Lo sagrado y lo profano

Lo sagrado y lo profano

El panteón de las leyendas del rock and roll está ya casi completo. Jerry Lee Lewis sigue entre los vivos, pero Buddy Holly murió en 1959; Elvis Presley, en 1977; Chuck Berry, en el 2017... Y Little Richard, el más desenfrenado y explosivo de todos ellos, nos dejó hace un par de semanas. De él voy a hablar aquí. Aunque no de sus canciones –Tutti Frutti, Lucille, Slippin and Slidin ...–, sino de su vida extremada y discontinua.

Little Richard dijo en una ocasión que si Elvis era el rey del rock, él era la reina. Aludía así a su condición gay y, por extensión, a su pansexualidad desparramada. De pequeño quiso ser predicador. Pero a inicios de los años 50 actuaba ya junto a strippers, cómicos y drag queens . Él mismo se travistió y cantó con el modesto nombre artístico de Princess Lavonne. Y cuando actuaba como Little Richard lo hacía con vestuario tipo árbol de Navidad, melena cardada y kilos de maquillaje. De esta guisa estrafalaria llevaba a las audiencias al frenesí, incluidas las más formales.

Hasta que un día de 1962, siendo ya una estrella, pero temiendo estar condenándose, interrumpió de golpe un concierto en Sidney y anunció: “Dejo el ‘show business’ y vuelvo a Dios”. Al poco se puso a estudiar teología y a continuación se enroló en un grupo evangelista para predicar la buena nueva. Adiós, rock and roll. Transcurrió un tiempo y retornó a la carretera y, de paso, al alcohol, las drogas y las orgías. Hola, rock and roll. Y en los 70 volvió a la fe, a la venta de biblias, a cantar Gospel y a oficiar en bodas y funerales (los de Wilson Pickett e Ike Turner, por ejemplo). Todo ello, antes de cambiar de nuevo y regresar a los escenarios –a veces con muletas– hasta bien entrado el siglo XXI.

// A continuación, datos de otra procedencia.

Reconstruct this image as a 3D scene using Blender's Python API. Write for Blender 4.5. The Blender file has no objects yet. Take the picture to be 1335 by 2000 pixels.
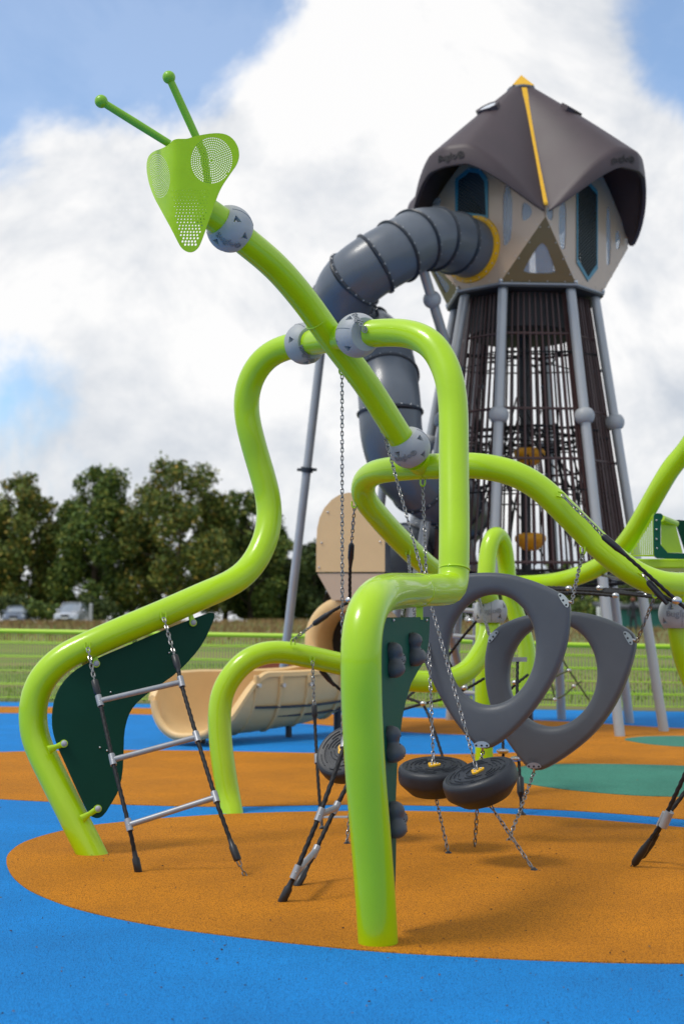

¿Cómo se explican estas oscilaciones de un extremo a otro? En el caso de Little Richard había antecedentes familiares. Su padre era, a un tiempo, diácono en la parroquia adventista y propietario de un antro que servía whisky bajo mano en los años de la prohibición. Esa sería una explicación. Otra, aportada por la bailarina de striptease Audrey Robinson, con la que mantuvo una relación de medio siglo, era más sencilla: “Little Richard está loco. No digo que sufra una grave patología o que sea malo. Solo que está un poco loco”.

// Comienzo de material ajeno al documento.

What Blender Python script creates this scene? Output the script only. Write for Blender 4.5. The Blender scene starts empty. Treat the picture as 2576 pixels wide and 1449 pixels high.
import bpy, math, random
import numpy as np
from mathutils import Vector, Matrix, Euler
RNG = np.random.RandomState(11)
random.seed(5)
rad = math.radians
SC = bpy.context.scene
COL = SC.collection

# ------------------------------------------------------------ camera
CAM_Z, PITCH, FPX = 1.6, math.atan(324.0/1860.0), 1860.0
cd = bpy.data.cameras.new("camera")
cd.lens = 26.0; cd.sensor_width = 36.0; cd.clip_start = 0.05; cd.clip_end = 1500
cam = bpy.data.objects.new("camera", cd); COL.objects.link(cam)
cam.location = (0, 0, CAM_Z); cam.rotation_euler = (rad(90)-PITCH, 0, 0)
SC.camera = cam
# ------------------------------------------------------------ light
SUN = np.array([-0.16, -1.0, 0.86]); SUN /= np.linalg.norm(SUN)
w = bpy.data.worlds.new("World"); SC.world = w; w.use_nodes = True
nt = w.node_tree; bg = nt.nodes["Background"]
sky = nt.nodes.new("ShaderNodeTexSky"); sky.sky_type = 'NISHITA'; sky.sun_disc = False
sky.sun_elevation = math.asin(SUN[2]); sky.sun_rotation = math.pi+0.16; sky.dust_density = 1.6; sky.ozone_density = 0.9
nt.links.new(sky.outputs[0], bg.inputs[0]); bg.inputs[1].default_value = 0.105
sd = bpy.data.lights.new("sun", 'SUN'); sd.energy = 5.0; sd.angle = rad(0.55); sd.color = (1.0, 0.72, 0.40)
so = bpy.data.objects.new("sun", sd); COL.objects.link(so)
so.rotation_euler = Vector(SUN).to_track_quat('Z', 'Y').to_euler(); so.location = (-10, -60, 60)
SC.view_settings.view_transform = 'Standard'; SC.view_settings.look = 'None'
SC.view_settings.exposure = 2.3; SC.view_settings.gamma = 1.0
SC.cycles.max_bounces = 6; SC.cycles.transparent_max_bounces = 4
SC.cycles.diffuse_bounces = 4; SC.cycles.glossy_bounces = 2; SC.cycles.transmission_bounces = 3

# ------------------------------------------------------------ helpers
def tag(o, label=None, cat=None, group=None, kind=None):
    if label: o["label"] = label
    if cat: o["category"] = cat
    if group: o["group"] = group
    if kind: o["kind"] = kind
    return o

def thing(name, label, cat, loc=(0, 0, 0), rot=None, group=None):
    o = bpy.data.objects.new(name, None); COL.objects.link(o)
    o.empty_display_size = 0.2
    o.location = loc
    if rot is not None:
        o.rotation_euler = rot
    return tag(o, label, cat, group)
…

Pero no podemos excluir que tanto vaivén tuviera otras causas. Aún siendo conceptos antagónicos, lo sagrado y lo profano son dos querencias humanas. Es cierto que, normalmente, los devotos no son irreverentes. Y que los profanos solo ven la Biblia en la mesilla de noche del hotel. Lo cual, en un caso y en otro, es previsible y carece de interés. En cambio, Little Richard demostró que el temor de Dios no es incompatible con la práctica de un libertinaje sin tapujos. Ni este libertinaje lo es con el temor de Dios. Lo cual nos abre un sugerente abanico de posibilidades y da que pensar. Pero eso, llegado el caso, ya sería cosa del amable lector.